Data listing

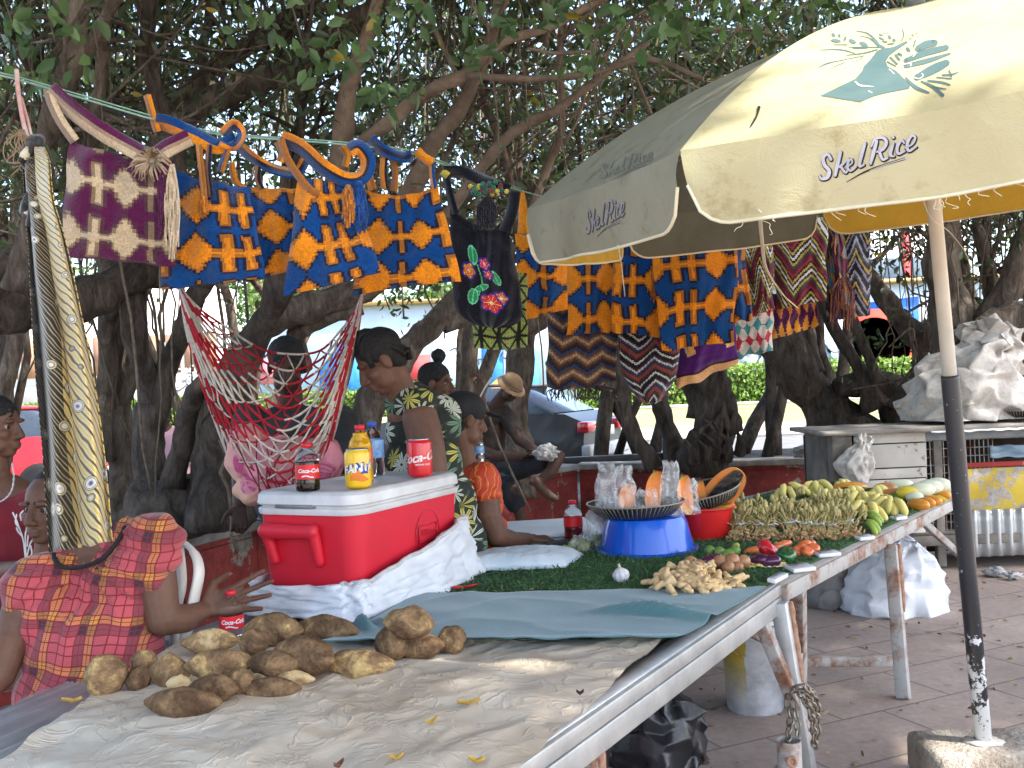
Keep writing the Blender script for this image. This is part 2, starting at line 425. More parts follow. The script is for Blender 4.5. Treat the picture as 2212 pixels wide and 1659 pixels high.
tree('pale rough trunk with hanging roots just right of the yellow patterned cloth', [
    [(235, 560, 7.0, 44), (245, 680, 7.0, 52), (262, 800, 7.0, 50), (268, 930, 7.0, 52), (258, 1060, 7.0, 66), (250, 1150, 7.0, 84)],
    [(300, 600, 7.2, 30), (290, 720, 7.2, 34), (272, 860, 7.1, 34)]], BARK,
    [(235, 560, 7.0, 30, 0, -1, 2)], 2, cloud(10, (150, 400), (300, 560), (6.8, 8)),
    rootspec=[(15, (-3.1, -2.5, 6.6, 7.2), (.8, 1.8), (2.0, 2.8))])
# T2: trunk the hammock hangs from, root mass below, long diagonals above
tree('leaning dark fig trunk that the red and white hammock is tied to', [
    [(620, 560, 5.4, 60), (590, 660, 5.5, 58), (545, 760, 5.6, 60), (500, 860, 5.7, 68), (470, 980, 5.8, 90), (445, 1130, 5.8, 140)],
    [(470, 850, 5.7, 46), (450, 820, 5.6, 40), (425, 835, 5.6, 40), (412, 890, 5.7, 38), (395, 960, 5.8, 40), (370, 1050, 5.8, 60)],
    [(440, 560, 5.6, 40), (408, 470, 5.5, 42), (370, 330, 5.5, 44), (345, 230, 5.4, 40), (320, 120, 5.4, 34), (330, 0, 5.4, 34), (335, -80, 5.4, 30)],
    [(300, 1100, 6.0, 120), (390, 1075, 6.0, 130), (480, 1085, 6.0, 120), (545, 1130, 6.0, 60)],
    [(500, 930, 5.8, 40), (520, 1020, 5.8, 44), (535, 1130, 5.8, 50)]], BARK_SHADE,
    [(620, 560, 5.4, 34, .2, -1, 2), (345, 230, 5.4, 20, -.3, -1, 2)], 2, cloud(30, (150, 640), (-80, 330), (5.6, 8)),
    rootspec=[(7, (-1.7, -1.2, 5.5, 6.0), (.5, .9), (1.0, 1.4))])
tree('fig tree with two long limbs rising to the upper right behind the bag straps', [
    [(350, 330, 6.6, 40), (362, 260, 6.6, 42), (420, 190, 6.5, 40), (500, 120, 6.4, 38), (580, 70, 6.3, 36), (650, 20, 6.2, 32), (740, -60, 6.2, 30)],
    [(300, 420, 6.4, 46), (390, 262, 6.3, 52), (490, 208, 6.2, 52), (612, 150, 6.1, 52), (720, 80, 6.0, 50), (800, 20, 6.0, 48), (900, -70, 5.9, 46)],
    [(160, 250, 6.5, 40), (190, 380, 6.5, 46), (215, 500, 6.6, 50), (240, 600, 6.6, 48), (230, 760, 6.8, 40), (225, 1000, 6.8, 44)],
    [(300, 420, 6.4, 44), (240, 560, 6.5, 54)],
    [(480, 215, 6.3, 26), (440, 130, 6.5, 22), (450, 40, 6.6, 20), (445, -60, 6.6, 20)]], BARK,
    [(650, 20, 6.2, 16, .5, -1, 3), (800, 20, 6.0, 20, .6, -.8, 3), (500, 120, 6.4, 12, -.2, -1, 2)], 2, cloud(34, (350, 1000), (-60, 330), (6.0, 9)),
    rootspec=[(24, (-2.6, -.6, 6.0, 7.5), (2.6, 3.3), (4.2, 5.2), (.003, .008))])
tree('trunk rising at the upper left with its fork above the green line', [
    [(175, -70, 4.9, 42), (160, 60, 4.9, 46), (150, 150, 4.9, 56), (120, 240, 5.0, 50), (95, 330, 5.1, 46), (70, 480, 5.2, 46), (40, 620, 5.3, 60)],
    [(290, -60, 4.8, 22), (240, 20, 4.8, 24), (190, 100, 4.9, 28), (155, 160, 4.9, 30)],
    [(235, -60, 5.2, 24), (222, 60, 5.2, 26), (212, 200, 5.3, 26), (200, 330, 5.3, 24)]], BARK,
    [(175, -70, 4.9, 16, 0, -1, 2), (160, 60, 4.9, 10, -.8, -.4, 3)], 2, cloud(30, (-120, 260), (-60, 300), (4.6, 7)),
    rootspec=[(15, (-2.7, -1.6, 4.7, 6), (2.0, 3.0), (3.6, 4.4), (.002, .006))])
# T3: middle limbs
tree('fig tree with dark twisting limbs over the seated people in the middle', [
    [(1100, 520, 6.8, 46), (1060, 590, 6.8, 54), (985, 655, 6.7, 58), (900, 735, 6.7, 54), (850, 800, 6.7, 60), (800, 880, 6.7, 66), (775, 1000, 6.7, 84), (765, 1150, 6.7, 120)],
    [(440, 1000, 6.5, 60), (460, 870, 6.5, 50), (530, 745, 6.4, 60), (600, 690, 6.4, 64), (690, 655, 6.4, 60), (790, 625, 6.5, 56), (880, 560, 6.6, 50)],
    [(660, 800, 6.6, 40), (640, 730, 6.5, 40), (700, 690, 6.5, 44), (780, 660, 6.5, 40)],
    [(1120, 650, 6.9, 50), (1040, 670, 6.8, 44), (960, 700, 6.7, 40)],
    [(1190, 540, 9.7, 56), (1165, 640, 9.7, 60), (1140, 720, 9.7, 62), (1120, 860, 9.7, 56), (1110, 1010, 9.7, 76), (1110, 1080, 9.7, 100)],
    [(1025, 640, 7.8, 34), (1018, 740, 7.8, 34), (1010, 850, 7.8, 36), (1012, 1100, 7.8, 44)],
    ], BARK, [(880, 560, 6.6, 24, .4, -1, 3), (1100, 520, 6.8, 24, .2, -1, 3)], 2, cloud(24, (640, 1250), (300, 640), (6.6, 9)),
    rootspec=[(9, (.1, .9, 7.2, 8.2), (1.3, 2.1), (2.3, 2.9), (.003, .008))])
tree('fig tree with one bare limb running level across the top middle', [
    [(780, 300, 5.3, 24), (840, 262, 5.2, 32), (893, 223, 5.2, 32), (950, 185, 5.1, 30), (1008, 158, 5.1, 28), (1087, 94, 5.0, 24), (1195, 55, 5.0, 20), (1330, -20, 5.0, 16)],
    [(1000, 162, 5.1, 20), (1070, 168, 5.0, 18), (1150, 171, 5.0, 16), (1230, 165, 4.9, 15), (1310, 150, 4.9, 14), (1400, 128, 4.8, 13), (1520, 170, 4.7, 8)],
    [(860, 470, 5.6, 40), (890, 410, 5.6, 42), (932, 324, 5.5, 40), (979, 252, 5.4, 38), (1015, 187, 5.3, 30), (1060, 90, 5.3, 24), (1080, -30, 5.3, 22)],
    [(960, 470, 5.5, 26), (1015, 396, 5.4, 24), (1087, 306, 5.3, 26), (1140, 270, 5.3, 24), (1195, 243, 5.2, 22), (1285, 173, 5.2, 16), (1400, 90, 5.2, 12)],
    [(1150, 450, 5.8, 16), (1185, 360, 5.8, 17), (1213, 281, 5.7, 16), (1209, 108, 5.7, 14), (1215, -20, 5.7, 12)],
    [(720, 420, 5.6, 50), (740, 300, 5.5, 44), (760, 160, 5.4, 36), (800, 60, 5.4, 30), (830, -60, 5.4, 26)],
    [(1280, 110, 4.6, 9), (1200, 115, 4.6, 9), (1140, 105, 4.6, 6)],
    ], M('warm_bark', (.115, .078, .055), (.25, .18, .13), .92, 9, .9, 30, .015, lo=.3, hi=.7, detail=8),
    [(1195, 55, 5.0, 10, .6, -.8, 3), (1285, 173, 5.2, 8, .6, -.6, 3), (1060, 90, 5.3, 10, .2, -1, 3), (1400, 128, 4.8, 6, .6, .2, 2), (1213, 281, 5.7, 8, .5, -1, 3)], 2,
    cloud(46, (900, 1600), (-60, 460), (5.2, 8)), rootspec=[(30, (-.6, 1.2, 5.0, 7.0), (2.2, 3.2), (3.4, 4.6), (.002, .006))])
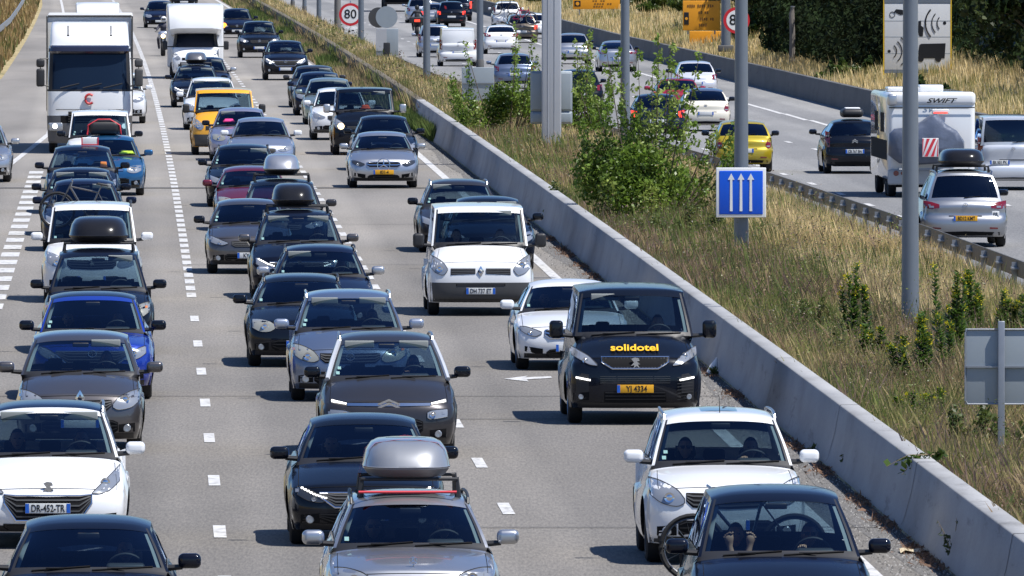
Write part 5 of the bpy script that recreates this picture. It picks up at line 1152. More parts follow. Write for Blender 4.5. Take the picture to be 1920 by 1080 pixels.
def person(C, side, pose, shirt, hair, label, glasses=False, seat=None):
    T, p, oy, S = C[:4]; sx = p['W'] / 1.8; hy = p['wy'] + .62 - .14 - oy; z = p['hz1'] - .62 + .10
    loc = Matrix.Rotation(T.rotation_euler.z, 3, 'Z') @ Vector((side * .37 * sx, hy, z)) + T.location
    me = person_mesh(pose).copy(); me.materials[1] = mat('shirt_' + '_'.join('%d' % (c * 99) for c in shirt), shirt, .9)
    P_ = bpy.data.objects.new('person', me); link(P_); P_.location = loc; P_.rotation_euler = T.rotation_euler; tag(P_, label, 'person', 'people seen through windscreens')
    hb = MB(); rows = []
    for i in range(8):
        row = []
        for j in range(18):
            th = 2 * math.pi * j / 18; c = math.cos(th); lim = .27 if c > .55 else (.27 + .35 * (.55 - c) / .75 if c > -.2 else .62); ph = math.pi * lim * i / 7
            row.append((math.sin(ph) * math.sin(th) * .086, .103 - math.sin(ph) * c * .106, .662 + math.cos(ph) * .124))
        rows.append(row)
    hb.grid(rows, 0, True)
    if hair == 'long':
        for sg in (-1, 1): hb.tube([(sg * .08, .13, .68), (sg * .09, .13, .58), (sg * .085, .12, .48)], [.03, .035, .02], 8)
    hb.build('hair', mat('dark_hair', (.018, .013, .010), .6), P_)
    ey = MB()
    for sg in (-1, 1): ey.rbox((sg * .030, .002, .672), (.048 if glasses else .024, .012, .034 if glasses else .012), .010 if glasses else .005, axis='y')
    if glasses: ey.tube([(-.07, .09, .68), (-.06, .01, .68), (.06, .01, .68), (.07, .09, .68)], .004, 4)
    ey.build('sunglasses' if glasses else 'eyes', M_INK, P_)
    if not glasses:
        mo = MB(); mo.rbox((0, -.004, .592), (.044, .010, .012), .005, axis='y'); mo.build('mouth', mat('lips', (.30, .10, .08), .5), P_)
    return P_

# ------------------------------------------------------------------ loads on roofs and carriers
def at_car(C, x, y, z):
    T, p, oy = C[:3]; return Matrix.Rotation(T.rotation_euler.z, 3, 'Z') @ Vector((x, y - oy, z)) + T.location
def roof_box(C, m, label, x=0.0, w=.80, h=.40, L=1.75, up=.10, y=None, bot=None, straps=False, legs=False, bw=None):
    T0, p = C[0], C[1]; y = p['wy'] + .35 if y is None else y; H = p['H']
    T = thing('roof_box', label, 'roof box', at_car(C, x, y, H), T0.rotation_euler.z)
    q = MB(); prof = [(0, 1.0, 0), (.06, 1.0, 0), (.08, .99, 0), (.30, .97, .02), (.62, .91, .06), (.86, .80, .14), (.96, .66, .2), (1.0, .45, .3)]
    rows = []
    for f, k, yo in prof:
        row = []
        for j in range(28):
            a = 2 * math.pi * j / 28; c, s_ = math.cos(a), math.sin(a); n = 3.4; rr = (abs(c) ** n + abs(s_) ** n) ** (-1 / n)
            Y = L / 2 + s_ * rr * L / 2 * (k if s_ > 0 else (1 - (1 - k) * 1.1)) + (yo * .6 if s_ < 0 else 0); row.append((c * rr * w / 2 * k, Y, up + .09 + f * (h - .09)))
        rows.append(row)
    q.grid(rows, 0, True); b = len(q.v); q.f.append(tuple(range(b - 28, b))); q.m.append(0); q.build('lid', m, T, ang=30)
    q = MB(); rows = []
    for zz, k in ((up, .80), (up + .02, .88), (up + .07, .97), (up + .095, 1.0), (up + .105, 1.005)):
        rows.append([(math.cos(a) * (abs(math.cos(a)) ** 3.4 + abs(math.sin(a)) ** 3.4) ** (-1 / 3.4) * w / 2 * k, L / 2 + math.sin(a) * (abs(math.cos(a)) ** 3.4 + abs(math.sin(a)) ** 3.4) ** (-1 / 3.4) * L / 2 * k, zz) for a in [2 * math.pi * j / 28 for j in range(28)]])
    q.grid(rows, 0, True); q.build('base', bot or M_BLK, T)
    q = MB(); q.box((0, -.0 + .02, up + .105), (w * .2, .02, .02)); q.build('latch', M_GRY, T, smooth=False)
    for yy in (.25, L - .45):
        q = MB(); hw_ = bw or (p['Wr'] - .06); q.rbox((-x, yy, up - .02), (hw_ * 2, .06, .035), .012, axis='x')
        for sg in (-1, 1): q.tube([(-x + sg * hw_, yy, -.06), (-x + sg * hw_ * .97, yy, up)], [.035, .022], 6)
        q.build('crossbar', M_BLK if not legs else M_ALU, T)
    if straps:
        for yy in (.45, L - .5):
            q = MB(); q.grid([[(px_ * 1.012, yy + d, pz_ + .004) for px_, pz_ in ((-w / 2 - .03, up - .02), (-w / 2, up + .1), (-w * .46, up + .25), (-w * .35, h + up - .09 + .05), (0, h + up - .015 + .02), (w * .35, h + up - .04), (w * .46, up + .25), (w / 2, up + .1), (w / 2 + .03, up - .02))] for d in (-.018, .018)]); q.build('strap', M_STRAP, T, recalc=False)
        q = MB(); q.tube([(-.5, -.02, .01), (.5, -.02, .01)], .016, 6); q.build('strap', M_STRAP, T)
    return T
def bicycle(C, x, y, z, label, lean=0.0, rz=0.0, fm=(.02, .02, .025)):
    T = thing('bicycle', label, 'bicycle', at_car(C, x, y, z), C[0].rotation_euler.z + rz); T.rotation_euler = (0, lean, T.rotation_euler.z)
    fr_ = mat('bike_frame_%d' % (fm[0] * 99), fm, .3, .3, coat=.6)
    for xx in (-.52, .52):
        h = bpy.data.objects.new('wheel', None); link(h, T); h.location = (xx, 0, 0)
        q = MB(); q.tube([(math.cos(a) * .325, 0, math.sin(a) * .325) for a in [k * math.pi / 16 for k in range(32)]], .024, 8, close=True); q.build('tyre', M_RUB, h)
        q = MB(); q.tube([(math.cos(a) * .295, 0, math.sin(a) * .295) for a in [k * math.pi / 16 for k in range(32)]], .010, 6, close=True)
        for k in range(14): a = k * math.pi / 7; q.tube([(0, .02 * (-1) ** k, 0), (math.cos(a) * .29, 0, math.sin(a) * .29)], .0022, 3, cap=False)
        q.build('rim', M_ALU, h)
    q = MB(); hd, bb, st_ = (-.36, 0, .48), (.06, 0, -.02), (.18, 0, .46)
    for a, b_, r_ in ((hd, bb, .019), (hd, st_, .016), (bb, st_, .017), (bb, (.52, .04, 0), .011), (bb, (.52, -.04, 0), .011), (st_, (.52, .04, 0), .009), (st_, (.52, -.04, 0), .009), ((-.34, 0, .56), (-.40, 0, .36), .018), ((-.40, .05, .36), (-.52, .05, 0), .013), ((-.40, -.05, .36), (-.52, -.05, 0), .013), (st_, (.22, 0, .60), .013)): q.tube([a, b_], r_, 7)
    q.build('frame', fr_, T); q = MB(); q.tube([(-.36, .26, .62), (-.33, .1, .60), (-.33, -.1, .60), (-.36, -.26, .62)], .014, 7); q.tube([(-.33, 0, .60), (-.34, 0, .5)], .014, 6); q.build('handlebar', M_ALU, T)
    q = MB(); q.rbox((.23, 0, .62), (.25, .13, .045), .025, taper=(.8, .8)); q.build('saddle', M_BLK, T); q = MB(); q.lathe([(-.01, .03), (-.01, .09), (.01, .09), (.01, .03)], (bb[0], .04, bb[2]), axis='y', n=16); q.tube([bb, (.12, .1, -.16)], .012, 5); q.build('crank', M_ALU, T); return T
def clutter(C, name, label, x, dy, dz, size, col, cat='item'):
    T0, p, oy, S = C[:4]; z = p['hz1'] + dz; q = MB(); q.rbox((0, 0, 0), size, min(size) * .45, axis='z', taper=(.8, .8)); o = q.build(name, mat(name + '_cloth', col, .8)); o.location = at_car(C, x, S.surf(x, z, 'B') + .10 + dy, z); o.rotation_euler = T0.rotation_euler; return tag(o, label, cat)

# ------------------------------------------------------------------ paints
WHT = paint('white_paint', (.74, .75, .76)); BLK = paint('black_paint', (.004, .006, .012), .0, .25); NVY = paint('navy_paint', (.006, .010, .030), .3, .3); DNV = paint('dark_navy_paint', (.004, .006, .015), .2, .28)
SLV = paint('silver_paint', (.50, .51, .53), .85, .34); SLB = paint('blue_silver_paint', (.40, .44, .52), .75, .34); GRM = paint('grey_paint', (.105, .098, .10), .7, .34); DGR = paint('dark_grey_paint', (.050, .048, .052), .6, .34); BLG = paint('blue_grey_paint', (.15, .19, .28), .65, .34)
BLU = paint('vivid_blue_paint', (.012, .045, .36), .35, .28); TEA = paint('petrol_blue_paint', (.012, .10, .24), .5, .3); YEL = paint('yellow_paint', (.78, .36, .01), 0, .4); RDD = paint('dark_red_paint', (.15, .010, .025), .4, .3); GRN_ = paint('pale_green_paint', (.30, .37, .33), .7, .35)
YLW = paint('lime_yellow_paint', (.42, .32, .01), .3, .35); REDP = paint('red_paint', (.28, .01, .03), .2, .3)
RL = M_ALU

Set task
Gather every line from the listing above in which "that" appears, and copy those lines.

Solution
tree('leaning dark fig trunk that the red and white hammock is tied to', [
Write part 5 of the bpy script that recreates this picture. It picks up at line 1152. More parts follow. Write for Blender 4.5. Take the picture to be 1920 by 1080 pixels.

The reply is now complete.